McManus was hardly alone in helping the revamped Tabbies, who had also acquired head coach Ron Lancaster, offensive co-ordinator R.D. Lancaster and all-star receiver Darren Flutie from Edmonton that off-season.

"They were pretty good, had a strong defence," McManus recalled about his arrival. "Offensively in 1997 they went through a bunch of injuries and quarterbacks too, so it was a situation where the defence was there, it was just a matter of recruiting as much offensive talent as we could.

"The guys who were there were eager for something new, eager for some direction and where to go, they jumped on it and accepted it and we were able to improve quickly.

"We had proved (in Edmonton) that the system worked, it was just a matter of getting the right people in there."

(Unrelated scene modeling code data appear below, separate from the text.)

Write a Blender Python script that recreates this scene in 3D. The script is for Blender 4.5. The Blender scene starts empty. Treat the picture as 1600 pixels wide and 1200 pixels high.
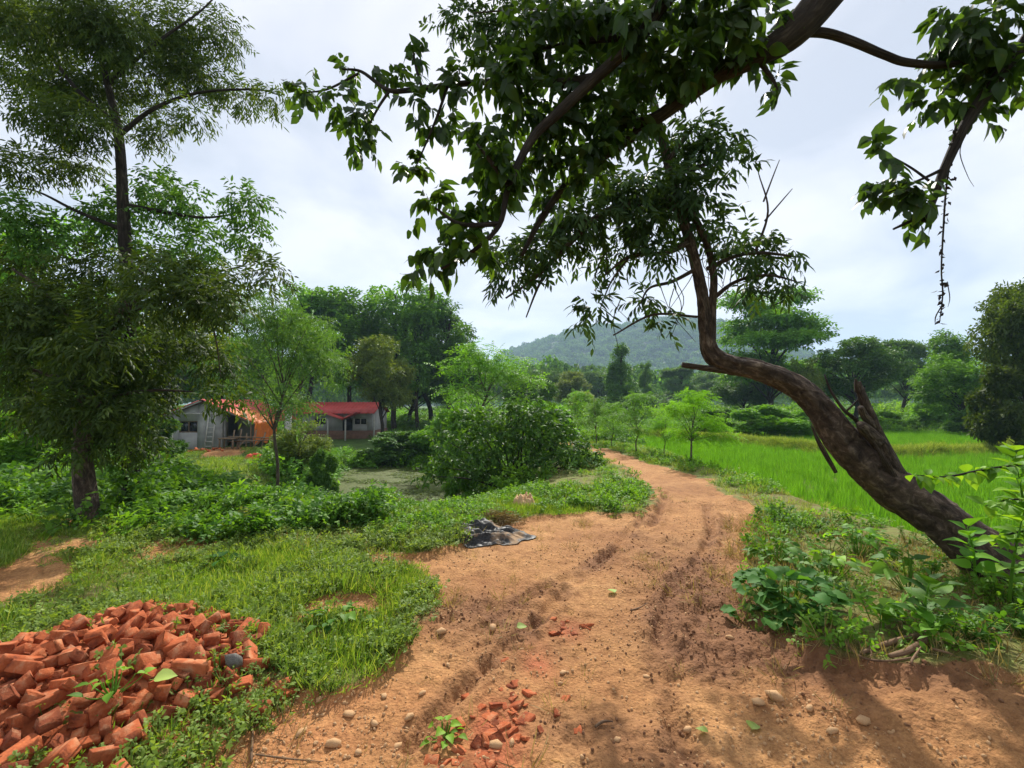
import bpy, math
import numpy as np
from mathutils import Vector, Matrix, Euler

R = np.random.default_rng(11)
SC = bpy.context.scene
COL = SC.collection
PI = math.pi

# ------------------------------------------------------------------ camera, sky, sun, exposure
CAM_H, F, PITCH = 1.6, 733.0, math.atan(30 / 733.0)
cam_d = bpy.data.cameras.new('camera')
cam_d.sensor_width = 36.0
cam_d.lens = 36.0 * F / 1600.0
cam_d.clip_start, cam_d.clip_end = 0.05, 9000
cam = bpy.data.objects.new('camera', cam_d)
COL.objects.link(cam)
cam.location = (0, 0, CAM_H)
cam.rotation_euler = (PI / 2 + PITCH, 0, 0)
SC.camera = cam

SUN_EL, SUN_AZ = math.radians(42), math.radians(7)      # azimuth measured from +Y towards +X
world = bpy.data.worlds.new('World')
SC.world = world
world.use_nodes = True
nt = world.node_tree
for n in list(nt.nodes):
    nt.nodes.remove(n)
out = nt.nodes.new('ShaderNodeOutputWorld')
bg = nt.nodes.new('ShaderNodeBackground')
bg.inputs['Strength'].default_value = 0.1
sky = nt.nodes.new('ShaderNodeTexSky')
sky.sky_type = 'NISHITA'
sky.sun_disc = False
sky.sun_elevation = SUN_EL
sky.sun_rotation = SUN_AZ
sky.air_density, sky.dust_density = 1.2, 2.0
tc = nt.nodes.new('ShaderNodeTexCoord')
sep = nt.nodes.new('ShaderNodeSeparateXYZ')
nt.links.new(tc.outputs['Generated'], sep.inputs[0])
zz = nt.nodes.new('ShaderNodeMath'); zz.operation = 'MAXIMUM'; zz.inputs[1].default_value = 0.0
nt.links.new(sep.outputs['Z'], zz.inputs[0])
za = nt.nodes.new('ShaderNodeMath'); za.operation = 'ADD'; za.inputs[1].default_value = 0.22
nt.links.new(zz.outputs[0], za.inputs[0])
comb = nt.nodes.new('ShaderNodeCombineXYZ')
for ax in 'XY':
    dv = nt.nodes.new('ShaderNodeMath'); dv.operation = 'DIVIDE'
    nt.links.new(sep.outputs[ax], dv.inputs[0]); nt.links.new(za.outputs[0], dv.inputs[1])
    nt.links.new(dv.outputs[0], comb.inputs[ax])
cn = nt.nodes.new('ShaderNodeTexNoise')
cn.inputs['Scale'].default_value = 1.5; cn.inputs['Detail'].default_value = 5
cn.inputs['Roughness'].default_value = 0.5; cn.inputs['Distortion'].default_value = 0.4
nt.links.new(comb.outputs[0], cn.inputs['Vector'])
cr = nt.nodes.new('ShaderNodeValToRGB')
cr.color_ramp.elements[0].position = 0.36; cr.color_ramp.elements[0].color = (4.6, 4.85, 5.6, 1)
cr.color_ramp.elements[1].position = 0.60; cr.color_ramp.elements[1].color = (7.3, 7.2, 7.7, 1)
nt.links.new(cn.outputs['Fac'], cr.inputs[0])
mixs = nt.nodes.new('ShaderNodeMix'); mixs.data_type = 'RGBA'; mixs.inputs[0].default_value = 0.94
nt.links.new(sky.outputs[0], mixs.inputs[6]); nt.links.new(cr.outputs[0], mixs.inputs[7])
nt.links.new(mixs.outputs[2], bg.inputs['Color'])
nt.links.new(bg.outputs[0], out.inputs['Surface'])

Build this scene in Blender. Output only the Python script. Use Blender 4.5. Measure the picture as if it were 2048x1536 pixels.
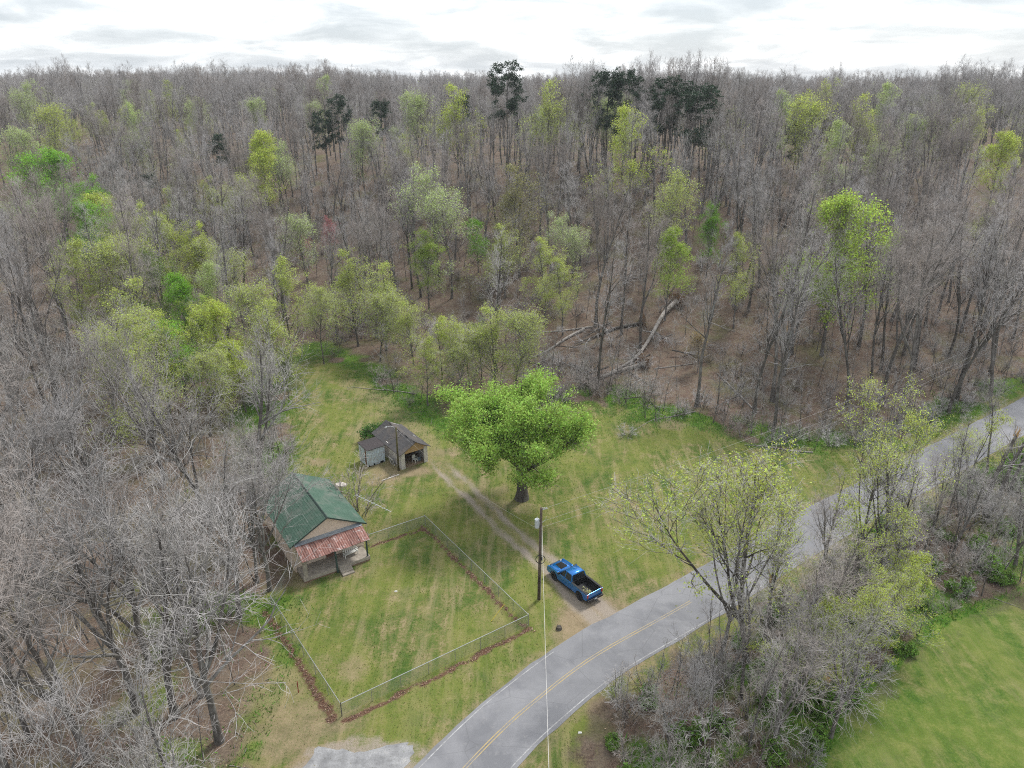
import bpy, bmesh, math, random
import numpy as np
from mathutils import Vector, Matrix

for _o in list(bpy.data.objects):
    bpy.data.objects.remove(_o, do_unlink=True)
SC = bpy.context.scene
COL = SC.collection
R = math.radians

# ------------------------------------------------------------------ camera
CAM_H = 45.0
PITCH = R(22.8)
FPX = 1469.0
cam_d = bpy.data.cameras.new('camera')
cam_d.sensor_fit = 'HORIZONTAL'
cam_d.angle = 2 * math.atan(1024 / FPX)
cam_d.clip_start = 0.5
cam_d.clip_end = 20000
cam = bpy.data.objects.new('camera', cam_d)
COL.objects.link(cam)
cam.location = (0, 0, CAM_H)
cam.rotation_euler = (R(90) - PITCH, 0, 0)
SC.camera = cam

# ------------------------------------------------------------------ sky
SUN_EL, SUN_AZ = R(52), R(38)        # azimuth clockwise from +Y
world = bpy.data.worlds.new('World')
SC.world = world
world.use_nodes = True
nt = world.node_tree
nt.nodes.clear()


def wn(t, **kw):
    n = nt.nodes.new(t)
    for k, v in kw.items():
        setattr(n, k, v)
    return n


def wl(a, b):
    nt.links.new(a, b)


out = wn('ShaderNodeOutputWorld')
sky = wn('ShaderNodeTexSky', sky_type='NISHITA')
sky.sun_disc = False
sky.sun_elevation = SUN_EL
sky.sun_rotation = SUN_AZ
bg_sky = wn('ShaderNodeBackground')
bg_sky.inputs['Strength'].default_value = 0.10
wl(sky.outputs[0], bg_sky.inputs['Color'])
tc = wn('ShaderNodeTexCoord')
sep = wn('ShaderNodeSeparateXYZ')
wl(tc.outputs['Generated'], sep.inputs[0])
den = wn('ShaderNodeMath', operation='ADD')
den.inputs[1].default_value = 0.16
absz = wn('ShaderNodeMath', operation='ABSOLUTE')
wl(sep.outputs[2], absz.inputs[0])
wl(absz.outputs[0], den.inputs[0])
dx = wn('ShaderNodeMath', operation='DIVIDE')
dy = wn('ShaderNodeMath', operation='DIVIDE')
wl(sep.outputs[0], dx.inputs[0]); wl(den.outputs[0], dx.inputs[1])
wl(sep.outputs[1], dy.inputs[0]); wl(den.outputs[0], dy.inputs[1])
cmb = wn('ShaderNodeCombineXYZ')
wl(dx.outputs[0], cmb.inputs[0]); wl(dy.outputs[0], cmb.inputs[1])
cn = wn('ShaderNodeTexNoise')
cn.inputs['Scale'].default_value = 1.5
cn.inputs['Detail'].default_value = 7
cn.inputs['Roughness'].default_value = 0.58
cn.inputs['Distortion'].default_value = 0.35
wl(cmb.outputs[0], cn.inputs['Vector'])
cr = wn('ShaderNodeValToRGB')
cr.color_ramp.elements[0].position = 0.36
cr.color_ramp.elements[0].color = (0.42, 0.455, 0.49, 1)
cr.color_ramp.elements[1].position = 0.66
cr.color_ramp.elements[1].color = (1.0, 1.01, 1.03, 1)
e = cr.color_ramp.elements.new(0.46)
e.color = (0.53, 0.56, 0.59, 1)
e = cr.color_ramp.elements.new(0.53)
e.color = (0.66, 0.69, 0.715, 1)
wl(cn.outputs['Fac'], cr.inputs[0])
bg_cl = wn('ShaderNodeBackground')
bg_cl.inputs['Strength'].default_value = 0.70
wl(cr.outputs[0], bg_cl.inputs['Color'])
mixw = wn('ShaderNodeMixShader')
mixw.inputs[0].default_value = 0.90
wl(bg_sky.outputs[0], mixw.inputs[1]); wl(bg_cl.outputs[0], mixw.inputs[2])
wl(mixw.outputs[0], out.inputs['Surface'])

# ------------------------------------------------------------------ sun (thin overcast)
sd = bpy.data.lights.new('sun', 'SUN')
sd.energy = 1.5
sd.angle = R(12)
sd.color = (1.0, 0.975, 0.94)
sun = bpy.data.objects.new('sun', sd)
COL.objects.link(sun)
_sv = Vector((math.sin(SUN_AZ) * math.cos(SUN_EL), math.cos(SUN_AZ) * math.cos(SUN_EL), math.sin(SUN_EL)))
sun.rotation_euler = _sv.to_track_quat('Z', 'Y').to_euler()
sun.location = (0, 0, 200)

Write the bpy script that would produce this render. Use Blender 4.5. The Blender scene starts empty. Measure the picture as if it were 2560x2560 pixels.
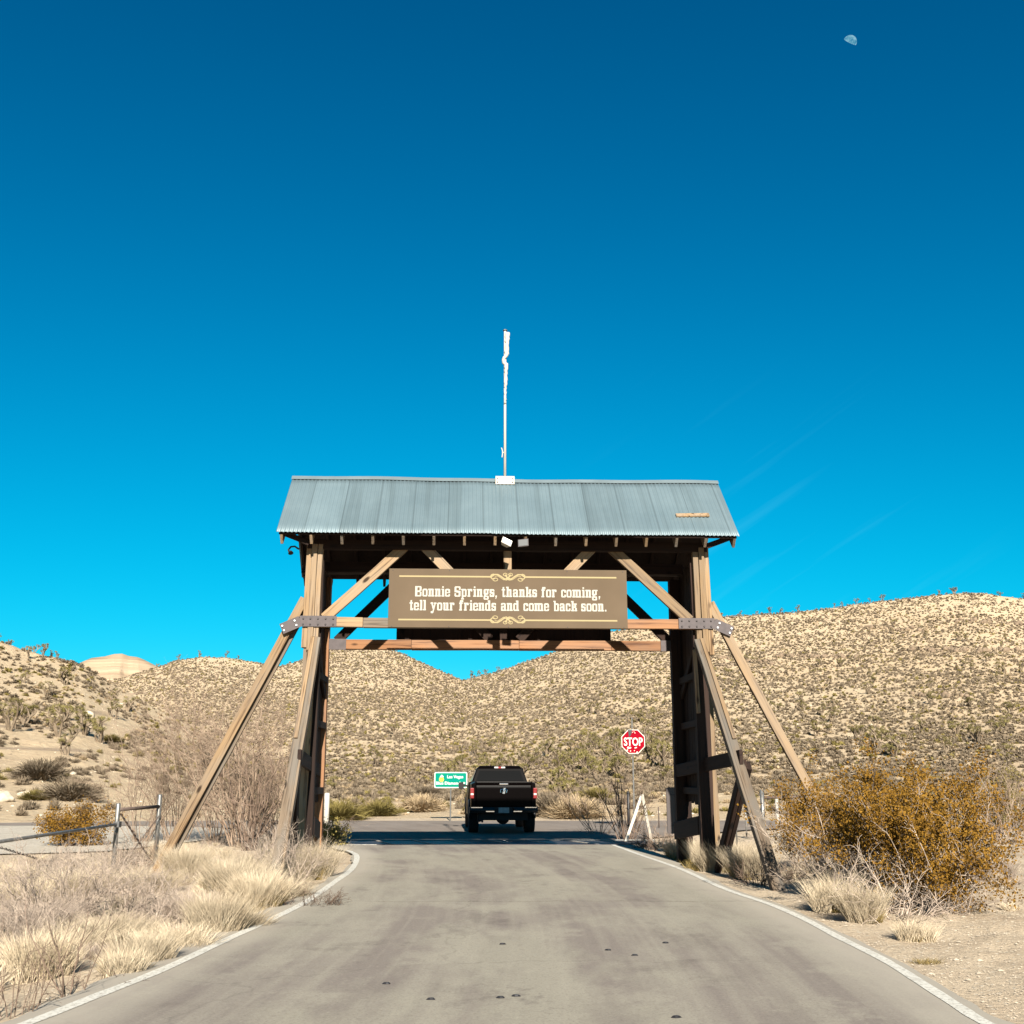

McManus and Flutie spent five years in Steeltown before Flutie retired after the 2002 season. During that time, Flutie caught 372 passes from McManus for 5,386 yards and 26 touchdowns. And in 2000, McManus set a CFL record by passing for more than 4,000 yards for a sixth straight season.

Today, the former Ticats stars will be reunited -- along with Ron Lancaster, who is now back on the sidelines for the Ticats -- as they're named as the fourth of nine nominees in the Greatest Quarterback-Receiver Connections in CFL History program.

And Flutie, who now works as a football analyst for CBC, gives as much credit to their natural chemistry as he does the hard time they spent getting to know one another's talents.

"Danny and I had a chemistry but it was the result of a lot of hard work," Flutie said. "We'd spent a lot of time together after practice working to the point where he knew what I was going to do and I knew what he was going to do."